[Raw records]
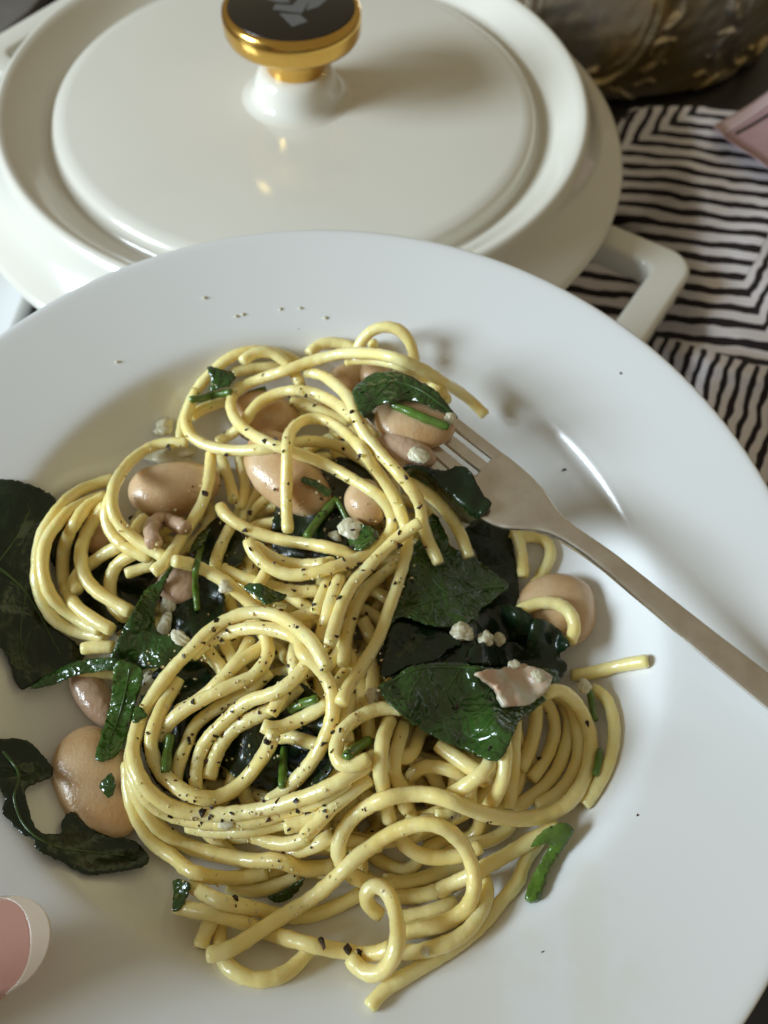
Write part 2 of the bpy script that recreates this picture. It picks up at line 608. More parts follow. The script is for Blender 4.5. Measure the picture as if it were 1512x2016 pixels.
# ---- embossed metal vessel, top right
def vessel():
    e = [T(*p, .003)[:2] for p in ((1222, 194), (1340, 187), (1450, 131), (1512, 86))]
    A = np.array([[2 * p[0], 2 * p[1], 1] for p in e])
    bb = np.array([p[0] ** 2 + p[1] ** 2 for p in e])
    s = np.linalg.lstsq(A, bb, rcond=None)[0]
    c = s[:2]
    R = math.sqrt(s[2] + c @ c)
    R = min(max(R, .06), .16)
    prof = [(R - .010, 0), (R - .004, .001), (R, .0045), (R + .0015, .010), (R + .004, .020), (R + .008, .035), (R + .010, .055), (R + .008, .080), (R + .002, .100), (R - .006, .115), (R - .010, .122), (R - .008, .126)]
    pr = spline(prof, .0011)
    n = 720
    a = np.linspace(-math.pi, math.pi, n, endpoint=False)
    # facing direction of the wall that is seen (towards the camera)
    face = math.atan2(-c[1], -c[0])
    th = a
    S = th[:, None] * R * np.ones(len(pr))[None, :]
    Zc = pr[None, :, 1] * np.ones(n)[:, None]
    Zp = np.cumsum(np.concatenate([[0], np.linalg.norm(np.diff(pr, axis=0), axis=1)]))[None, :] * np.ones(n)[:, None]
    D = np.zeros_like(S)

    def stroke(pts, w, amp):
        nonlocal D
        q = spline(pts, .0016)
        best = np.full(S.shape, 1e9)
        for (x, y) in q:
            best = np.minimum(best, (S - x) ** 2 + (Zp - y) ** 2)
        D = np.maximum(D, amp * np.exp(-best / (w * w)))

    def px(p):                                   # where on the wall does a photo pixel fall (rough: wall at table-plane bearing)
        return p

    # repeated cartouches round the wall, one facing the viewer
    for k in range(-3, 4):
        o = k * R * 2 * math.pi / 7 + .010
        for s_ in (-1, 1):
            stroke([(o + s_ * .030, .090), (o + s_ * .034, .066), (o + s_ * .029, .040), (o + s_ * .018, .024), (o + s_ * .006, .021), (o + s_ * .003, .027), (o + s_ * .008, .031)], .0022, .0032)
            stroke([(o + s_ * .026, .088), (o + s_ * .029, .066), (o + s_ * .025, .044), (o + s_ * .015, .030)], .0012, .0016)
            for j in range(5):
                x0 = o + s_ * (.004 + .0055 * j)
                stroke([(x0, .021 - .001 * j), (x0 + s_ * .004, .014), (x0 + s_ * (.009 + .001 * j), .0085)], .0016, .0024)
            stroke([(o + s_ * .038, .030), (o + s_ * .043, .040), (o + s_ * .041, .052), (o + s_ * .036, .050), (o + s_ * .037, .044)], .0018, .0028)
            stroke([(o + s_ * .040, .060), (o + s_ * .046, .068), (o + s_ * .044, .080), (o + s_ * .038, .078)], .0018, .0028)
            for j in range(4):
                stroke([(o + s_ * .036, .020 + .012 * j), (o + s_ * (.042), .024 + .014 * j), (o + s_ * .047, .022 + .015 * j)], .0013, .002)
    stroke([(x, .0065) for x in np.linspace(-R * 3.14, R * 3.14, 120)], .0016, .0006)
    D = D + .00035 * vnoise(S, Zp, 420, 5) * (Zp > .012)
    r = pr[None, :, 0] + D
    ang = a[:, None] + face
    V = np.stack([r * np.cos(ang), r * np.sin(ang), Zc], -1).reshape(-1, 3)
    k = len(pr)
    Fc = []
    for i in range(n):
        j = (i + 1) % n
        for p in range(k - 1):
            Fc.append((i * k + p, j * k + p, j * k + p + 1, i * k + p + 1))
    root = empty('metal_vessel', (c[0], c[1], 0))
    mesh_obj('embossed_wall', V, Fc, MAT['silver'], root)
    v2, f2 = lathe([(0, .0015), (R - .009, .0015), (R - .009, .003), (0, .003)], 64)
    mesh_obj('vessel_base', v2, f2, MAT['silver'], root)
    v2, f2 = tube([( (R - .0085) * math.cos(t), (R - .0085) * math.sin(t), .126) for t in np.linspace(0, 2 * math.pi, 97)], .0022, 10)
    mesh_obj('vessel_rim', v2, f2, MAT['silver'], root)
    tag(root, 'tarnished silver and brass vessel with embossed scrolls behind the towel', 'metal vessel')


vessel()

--

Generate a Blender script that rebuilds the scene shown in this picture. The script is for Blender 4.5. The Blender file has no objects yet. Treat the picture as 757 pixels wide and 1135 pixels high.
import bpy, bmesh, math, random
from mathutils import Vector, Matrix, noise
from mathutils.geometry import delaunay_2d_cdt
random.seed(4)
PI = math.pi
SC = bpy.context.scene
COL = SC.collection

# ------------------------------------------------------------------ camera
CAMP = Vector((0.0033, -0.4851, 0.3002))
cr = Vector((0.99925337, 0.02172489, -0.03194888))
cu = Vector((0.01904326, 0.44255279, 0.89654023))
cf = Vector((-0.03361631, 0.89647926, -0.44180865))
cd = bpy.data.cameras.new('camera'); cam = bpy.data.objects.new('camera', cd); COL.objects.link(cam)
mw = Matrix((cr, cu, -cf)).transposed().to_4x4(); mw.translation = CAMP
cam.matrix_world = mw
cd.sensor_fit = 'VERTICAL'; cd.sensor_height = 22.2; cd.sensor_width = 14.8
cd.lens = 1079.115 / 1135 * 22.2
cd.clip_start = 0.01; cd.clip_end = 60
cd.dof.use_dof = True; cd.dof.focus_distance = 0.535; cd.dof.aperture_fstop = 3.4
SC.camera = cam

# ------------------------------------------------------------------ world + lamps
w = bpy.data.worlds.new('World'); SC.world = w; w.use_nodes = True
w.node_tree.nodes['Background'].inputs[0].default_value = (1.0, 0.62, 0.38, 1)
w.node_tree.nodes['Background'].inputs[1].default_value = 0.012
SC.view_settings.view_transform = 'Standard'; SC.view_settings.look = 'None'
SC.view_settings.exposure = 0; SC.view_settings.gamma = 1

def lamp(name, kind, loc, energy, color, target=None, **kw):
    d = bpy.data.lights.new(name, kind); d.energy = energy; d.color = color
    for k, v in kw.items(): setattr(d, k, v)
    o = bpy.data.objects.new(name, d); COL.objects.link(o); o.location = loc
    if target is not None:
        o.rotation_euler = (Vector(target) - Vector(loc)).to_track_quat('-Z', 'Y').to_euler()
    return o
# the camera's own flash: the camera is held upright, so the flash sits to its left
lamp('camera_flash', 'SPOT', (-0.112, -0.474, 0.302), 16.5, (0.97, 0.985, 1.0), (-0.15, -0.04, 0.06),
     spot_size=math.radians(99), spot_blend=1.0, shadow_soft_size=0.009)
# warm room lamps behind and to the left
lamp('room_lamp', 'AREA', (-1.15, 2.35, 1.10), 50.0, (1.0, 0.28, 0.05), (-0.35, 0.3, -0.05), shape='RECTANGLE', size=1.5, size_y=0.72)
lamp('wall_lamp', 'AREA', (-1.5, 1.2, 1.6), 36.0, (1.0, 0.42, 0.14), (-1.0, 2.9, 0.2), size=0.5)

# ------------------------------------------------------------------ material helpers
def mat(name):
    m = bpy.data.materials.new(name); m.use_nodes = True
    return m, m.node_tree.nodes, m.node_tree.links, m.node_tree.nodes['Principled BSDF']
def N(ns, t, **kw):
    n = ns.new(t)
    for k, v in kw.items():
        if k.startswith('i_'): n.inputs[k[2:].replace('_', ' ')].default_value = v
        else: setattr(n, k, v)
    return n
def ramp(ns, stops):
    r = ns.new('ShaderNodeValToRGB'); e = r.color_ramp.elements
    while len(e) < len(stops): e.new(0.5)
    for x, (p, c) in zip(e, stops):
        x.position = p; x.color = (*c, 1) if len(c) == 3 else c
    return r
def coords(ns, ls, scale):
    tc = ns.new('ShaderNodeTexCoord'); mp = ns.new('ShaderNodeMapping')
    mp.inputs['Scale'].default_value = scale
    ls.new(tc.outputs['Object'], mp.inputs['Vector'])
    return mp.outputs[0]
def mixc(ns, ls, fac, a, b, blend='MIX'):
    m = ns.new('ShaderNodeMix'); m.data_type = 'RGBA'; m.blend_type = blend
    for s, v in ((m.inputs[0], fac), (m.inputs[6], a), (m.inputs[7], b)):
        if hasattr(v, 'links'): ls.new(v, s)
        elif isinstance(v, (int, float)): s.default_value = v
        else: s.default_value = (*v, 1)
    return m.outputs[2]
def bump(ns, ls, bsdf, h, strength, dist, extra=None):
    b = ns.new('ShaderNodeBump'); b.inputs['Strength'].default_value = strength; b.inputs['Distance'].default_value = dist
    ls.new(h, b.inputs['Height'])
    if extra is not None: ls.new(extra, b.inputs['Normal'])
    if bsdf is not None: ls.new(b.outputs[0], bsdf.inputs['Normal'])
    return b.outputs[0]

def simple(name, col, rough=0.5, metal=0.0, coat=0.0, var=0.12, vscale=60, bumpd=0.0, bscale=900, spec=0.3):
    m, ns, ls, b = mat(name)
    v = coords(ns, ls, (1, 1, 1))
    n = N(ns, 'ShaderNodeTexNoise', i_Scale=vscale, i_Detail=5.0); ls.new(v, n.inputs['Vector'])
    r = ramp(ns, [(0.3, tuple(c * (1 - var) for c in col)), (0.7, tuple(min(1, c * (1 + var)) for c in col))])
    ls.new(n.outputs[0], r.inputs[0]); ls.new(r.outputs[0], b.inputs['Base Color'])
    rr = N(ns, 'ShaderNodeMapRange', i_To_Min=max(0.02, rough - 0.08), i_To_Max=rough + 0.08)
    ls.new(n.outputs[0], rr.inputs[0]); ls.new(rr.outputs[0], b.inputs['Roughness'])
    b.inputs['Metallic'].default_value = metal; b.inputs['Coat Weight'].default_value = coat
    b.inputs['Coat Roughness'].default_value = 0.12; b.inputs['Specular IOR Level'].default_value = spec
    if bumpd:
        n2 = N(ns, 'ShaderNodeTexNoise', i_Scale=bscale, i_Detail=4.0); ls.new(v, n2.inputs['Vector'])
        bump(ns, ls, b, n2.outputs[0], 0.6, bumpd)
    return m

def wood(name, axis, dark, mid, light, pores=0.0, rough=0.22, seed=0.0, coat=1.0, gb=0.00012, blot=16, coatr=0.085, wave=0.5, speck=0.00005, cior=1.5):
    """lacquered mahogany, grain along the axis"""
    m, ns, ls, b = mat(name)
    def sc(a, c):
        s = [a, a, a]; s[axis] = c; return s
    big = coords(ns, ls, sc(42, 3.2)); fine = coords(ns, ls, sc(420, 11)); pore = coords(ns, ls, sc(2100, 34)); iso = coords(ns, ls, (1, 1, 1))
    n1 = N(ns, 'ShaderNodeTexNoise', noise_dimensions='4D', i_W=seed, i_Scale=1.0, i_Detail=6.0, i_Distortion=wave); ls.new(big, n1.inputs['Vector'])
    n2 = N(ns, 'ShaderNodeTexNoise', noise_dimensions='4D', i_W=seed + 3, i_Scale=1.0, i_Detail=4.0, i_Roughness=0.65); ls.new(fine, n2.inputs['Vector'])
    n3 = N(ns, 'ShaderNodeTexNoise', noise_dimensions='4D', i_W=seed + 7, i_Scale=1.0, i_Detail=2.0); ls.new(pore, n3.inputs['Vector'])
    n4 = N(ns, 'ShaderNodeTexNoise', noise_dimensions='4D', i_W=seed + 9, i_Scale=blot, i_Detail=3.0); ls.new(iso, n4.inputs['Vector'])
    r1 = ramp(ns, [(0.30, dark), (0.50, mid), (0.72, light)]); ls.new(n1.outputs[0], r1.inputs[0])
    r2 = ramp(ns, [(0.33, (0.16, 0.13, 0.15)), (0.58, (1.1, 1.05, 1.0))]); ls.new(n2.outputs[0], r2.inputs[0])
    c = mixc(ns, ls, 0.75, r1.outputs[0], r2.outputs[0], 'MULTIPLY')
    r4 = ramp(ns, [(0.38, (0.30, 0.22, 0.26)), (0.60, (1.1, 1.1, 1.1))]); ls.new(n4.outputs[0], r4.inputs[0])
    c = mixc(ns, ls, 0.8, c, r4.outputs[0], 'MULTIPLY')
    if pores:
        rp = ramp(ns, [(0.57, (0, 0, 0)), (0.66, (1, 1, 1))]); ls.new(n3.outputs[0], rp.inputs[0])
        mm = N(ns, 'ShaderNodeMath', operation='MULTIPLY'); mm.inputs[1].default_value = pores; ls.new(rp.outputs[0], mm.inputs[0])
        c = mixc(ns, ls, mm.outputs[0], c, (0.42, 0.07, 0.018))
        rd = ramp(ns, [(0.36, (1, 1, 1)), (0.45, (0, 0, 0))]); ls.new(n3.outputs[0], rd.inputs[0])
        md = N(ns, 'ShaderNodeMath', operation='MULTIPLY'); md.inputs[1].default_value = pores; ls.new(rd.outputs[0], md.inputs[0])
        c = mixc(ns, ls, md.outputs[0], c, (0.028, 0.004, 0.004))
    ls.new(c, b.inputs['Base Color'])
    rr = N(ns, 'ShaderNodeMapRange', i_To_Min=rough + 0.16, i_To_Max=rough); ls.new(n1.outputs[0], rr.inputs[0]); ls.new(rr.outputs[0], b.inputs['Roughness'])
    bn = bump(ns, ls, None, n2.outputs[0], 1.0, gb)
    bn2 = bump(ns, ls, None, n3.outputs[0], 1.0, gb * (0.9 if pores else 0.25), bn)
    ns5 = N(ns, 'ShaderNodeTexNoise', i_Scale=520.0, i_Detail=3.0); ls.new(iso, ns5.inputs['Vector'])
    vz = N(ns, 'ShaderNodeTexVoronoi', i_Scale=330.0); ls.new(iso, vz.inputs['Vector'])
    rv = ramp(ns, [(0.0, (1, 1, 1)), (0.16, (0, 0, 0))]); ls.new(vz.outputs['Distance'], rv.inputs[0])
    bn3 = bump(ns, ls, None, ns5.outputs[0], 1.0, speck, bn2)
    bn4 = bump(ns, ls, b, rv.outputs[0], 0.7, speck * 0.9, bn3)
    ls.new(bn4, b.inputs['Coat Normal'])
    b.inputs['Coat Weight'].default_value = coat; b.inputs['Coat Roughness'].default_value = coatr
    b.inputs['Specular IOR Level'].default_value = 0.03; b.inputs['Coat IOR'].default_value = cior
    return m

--

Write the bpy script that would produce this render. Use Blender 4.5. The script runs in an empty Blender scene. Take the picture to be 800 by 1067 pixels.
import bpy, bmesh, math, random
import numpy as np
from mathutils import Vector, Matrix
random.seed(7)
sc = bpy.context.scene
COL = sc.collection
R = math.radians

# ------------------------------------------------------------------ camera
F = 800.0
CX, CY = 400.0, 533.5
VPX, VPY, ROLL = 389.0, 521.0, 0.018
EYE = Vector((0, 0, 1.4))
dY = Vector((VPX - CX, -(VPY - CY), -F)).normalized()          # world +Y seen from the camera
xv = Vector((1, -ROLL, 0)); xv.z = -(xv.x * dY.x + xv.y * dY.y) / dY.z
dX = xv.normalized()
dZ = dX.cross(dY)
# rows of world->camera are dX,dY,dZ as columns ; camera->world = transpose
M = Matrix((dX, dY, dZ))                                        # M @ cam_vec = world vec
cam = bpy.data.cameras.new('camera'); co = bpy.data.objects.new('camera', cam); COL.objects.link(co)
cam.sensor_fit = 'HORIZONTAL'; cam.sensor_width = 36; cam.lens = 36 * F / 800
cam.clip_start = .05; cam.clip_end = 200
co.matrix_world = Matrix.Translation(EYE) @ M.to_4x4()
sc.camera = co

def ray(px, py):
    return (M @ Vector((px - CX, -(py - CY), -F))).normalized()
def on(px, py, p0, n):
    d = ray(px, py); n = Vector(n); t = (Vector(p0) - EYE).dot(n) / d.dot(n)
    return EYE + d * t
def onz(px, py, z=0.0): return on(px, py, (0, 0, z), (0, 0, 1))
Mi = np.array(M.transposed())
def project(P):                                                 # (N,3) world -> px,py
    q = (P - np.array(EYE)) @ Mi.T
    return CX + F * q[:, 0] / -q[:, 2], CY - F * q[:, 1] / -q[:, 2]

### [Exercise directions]
Output nothing except the lines from the line with "Generate a Blender" through the line with "SC.camera = cam", copied exactly, end lines included.

### [Solution to the problem]
Generate a Blender script that rebuilds the scene shown in this picture. The script is for Blender 4.5. The Blender file has no objects yet. Treat the picture as 757 pixels wide and 1135 pixels high.
import bpy, bmesh, math, random
from mathutils import Vector, Matrix, noise
from mathutils.geometry import delaunay_2d_cdt
random.seed(4)
PI = math.pi
SC = bpy.context.scene
COL = SC.collection

# ------------------------------------------------------------------ camera
CAMP = Vector((0.0033, -0.4851, 0.3002))
cr = Vector((0.99925337, 0.02172489, -0.03194888))
cu = Vector((0.01904326, 0.44255279, 0.89654023))
cf = Vector((-0.03361631, 0.89647926, -0.44180865))
cd = bpy.data.cameras.new('camera'); cam = bpy.data.objects.new('camera', cd); COL.objects.link(cam)
mw = Matrix((cr, cu, -cf)).transposed().to_4x4(); mw.translation = CAMP
cam.matrix_world = mw
cd.sensor_fit = 'VERTICAL'; cd.sensor_height = 22.2; cd.sensor_width = 14.8
cd.lens = 1079.115 / 1135 * 22.2
cd.clip_start = 0.01; cd.clip_end = 60
cd.dof.use_dof = True; cd.dof.focus_distance = 0.535; cd.dof.aperture_fstop = 3.4
SC.camera = cam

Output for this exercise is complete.